Have you developed clean edges and protected your boundaries?
Last month, we considered hybrid working and its now permanent position in the workplace resourcing model. You can read the article here.
This month, we observe the phrase-du-jour being coined by talent acquisition experts: ‘Hybrid Competence’. In short, if you’ve successfully managed to navigate moving between multiple Zoom/Teams calls and Slack channels alongside remotely conducting deep work and delivering projects to deadlines, all while ‘homing from work’ you can officially add Hybrid Competence to your catalogue of skill sets. If you’ve also managed to maintain high quality, productive relationships with colleagues when visiting the office, then you are virtually super-human (tricky one to get on the resumé but worth a try). Experts suggest that we should highlight Hybrid Competencies when positioning ourselves for promotion or applying for a new job as it demonstrates our ability to think flexibly and multitask.
In reality however, many of us struggle to be hybrid competent. Circumstances have required us to adapt and to accept nano-transitions and fuzzy parameters as part of everyday professional life. This is difficult for many of us as it starts to eat into our mental and emotional reserves. Staying in first gear often leads to a much shorter engine life. Where’s our line between work and home? What time do we declare as ‘too late’ to answer a quick message?

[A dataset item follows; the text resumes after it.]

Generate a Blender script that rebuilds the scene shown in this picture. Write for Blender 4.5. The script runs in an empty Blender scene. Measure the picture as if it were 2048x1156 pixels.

There will always be examples of needing or wanting to go full tilt, maximum commitment; but that may not need to be every day. A good leader recognises our technical abilities but it’s our character that helps them to trust us to do a great job. Developing clean edges and protecting our boundaries will help us to strengthen that line between work and home (and we argue that you will become more productive too). Schedule in time to be creative between calls, set a deadline to silence notifications and avoid checking messages, don’t leave your tech where you’ll be tempted to pick it up again. Crucially, give your brain a chance to head to the garage for an oil change.
The much discussed 4-day working week trial began this month and, undoubtedly, clean edges and protected boundaries will be a key part of the research. Will employees find themselves pulled back in on the fifth day because ‘I happened to see the message on my phone’? Will the tyranny of presenteeism push them to ‘work late today because I’m only working 4 days now’?
We’ve all learnt to be hybrid competent but how many of us do it well? At ICC, we call multi-tasking ‘doing a lot of things quite badly’. We find that jumping from one mode to another leads us quickly to a heightened level of stress response by being hyper-aware. We pride ourselves on being agile and adept but we hold ourselves to account if it’s not done intentionally – being busy fools is not a good colour on us!